### Aim of the task
Return the lines that follow, exactly as they appear, from the first through the one containing "PI = math.pi"; no pictures are to be included.

-- START --

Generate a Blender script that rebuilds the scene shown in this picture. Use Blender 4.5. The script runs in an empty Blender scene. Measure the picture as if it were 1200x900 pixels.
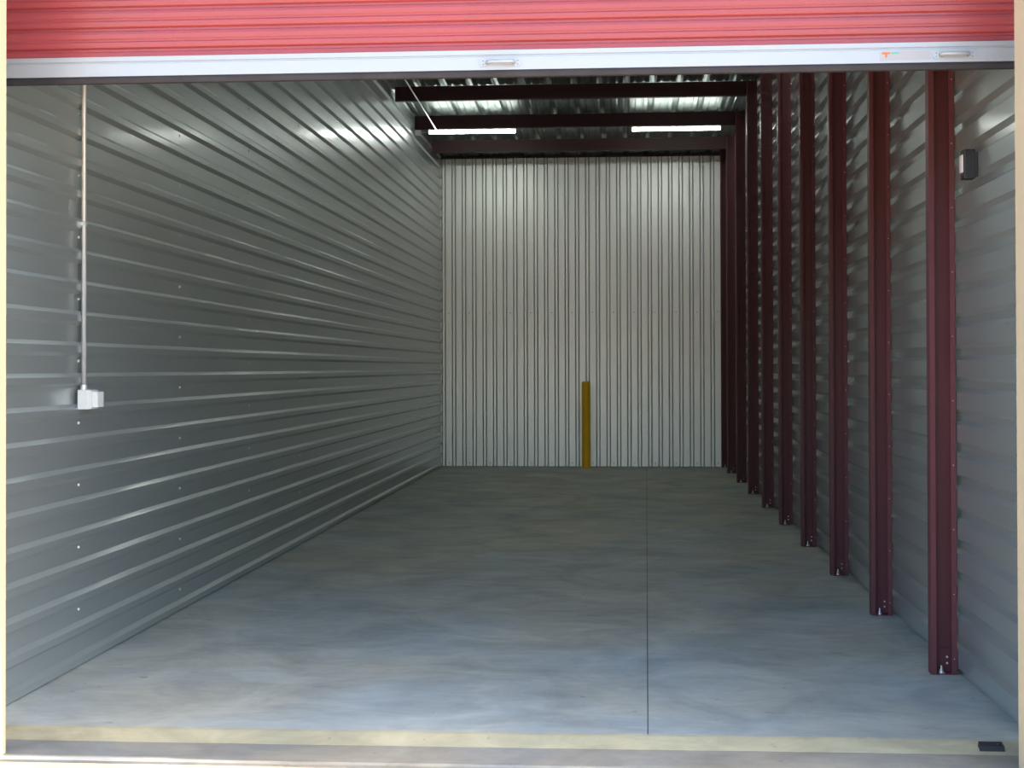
import bpy, bmesh, math, random
from mathutils import Vector, Matrix
random.seed(7)
S = bpy.context.scene
C = S.collection
PI = math.pi

# ---------------------------------------------------------------- camera
CAM_H = 1.455
F_PX, CX, CY = 1580.04, 623.70, 416.35
YAW, PITCH, ROLL = 0.0655, 0.00954, -0.00271
fwd = Vector((-math.sin(YAW) * math.cos(PITCH), math.cos(YAW) * math.cos(PITCH), math.sin(PITCH)))
rgt = Vector((math.cos(YAW), math.sin(YAW), 0))
upv = rgt.cross(fwd)
r2 = rgt * math.cos(ROLL) + upv * math.sin(ROLL)
u2 = upv * math.cos(ROLL) - rgt * math.sin(ROLL)
cam = bpy.data.cameras.new('camera')
cam.sensor_width = 36.0
cam.lens = F_PX * 36.0 / 1200.0
cam.shift_x = (600 - CX) / 1200.0
cam.shift_y = (CY - 450) / 1200.0
cam.clip_start = 0.05
cam.clip_end = 500
camo = bpy.data.objects.new('camera', cam)
C.objects.link(camo)
camo.matrix_world = Matrix(((r2.x, u2.x, -fwd.x, 0), (r2.y, u2.y, -fwd.y, 0), (r2.z, u2.z, -fwd.z, CAM_H), (0, 0, 0, 1)))
S.camera = camo

# ---------------------------------------------------------------- sky, sun, exposure
SUN_EL, SUN_FRONT = math.radians(50), math.radians(2.5)
to_sun = Vector((math.cos(SUN_EL) * math.cos(SUN_FRONT), -math.cos(SUN_EL) * math.sin(SUN_FRONT), math.sin(SUN_EL)))
W = bpy.data.worlds.new('sky')
S.world = W
W.use_nodes = True
wn = W.node_tree
sky = wn.nodes.new('ShaderNodeTexSky')
sky.sky_type = 'NISHITA'
sky.sun_disc = False
sky.sun_elevation = SUN_EL
sky.sun_rotation = math.atan2(to_sun.x, to_sun.y)
sky.air_density = 1.0
sky.dust_density = 2.5
bg = wn.nodes['Background']
bg.inputs['Strength'].default_value = 0.26
wn.links.new(sky.outputs[0], bg.inputs[0])
sun = bpy.data.lights.new('sun', 'SUN')
sun.energy = 6.0
sun.color = (1.0, 0.92, 0.80)
sun.angle = math.radians(0.53)
suno = bpy.data.objects.new('sun', sun)
C.objects.link(suno)
suno.rotation_euler = to_sun.to_track_quat('Z', 'Y').to_euler()
suno.location = (8, 0, 12)
LAMP = 12.0
S.view_settings.view_transform = 'Standard'
S.view_settings.look = 'None'
S.view_settings.gamma = 1.0
S.view_settings.use_curve_mapping = False
S.view_settings.exposure = 1.62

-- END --

### Response to the task
Generate a Blender script that rebuilds the scene shown in this picture. Use Blender 4.5. The script runs in an empty Blender scene. Measure the picture as if it were 1200x900 pixels.
import bpy, bmesh, math, random
from mathutils import Vector, Matrix
random.seed(7)
S = bpy.context.scene
C = S.collection
PI = math.pi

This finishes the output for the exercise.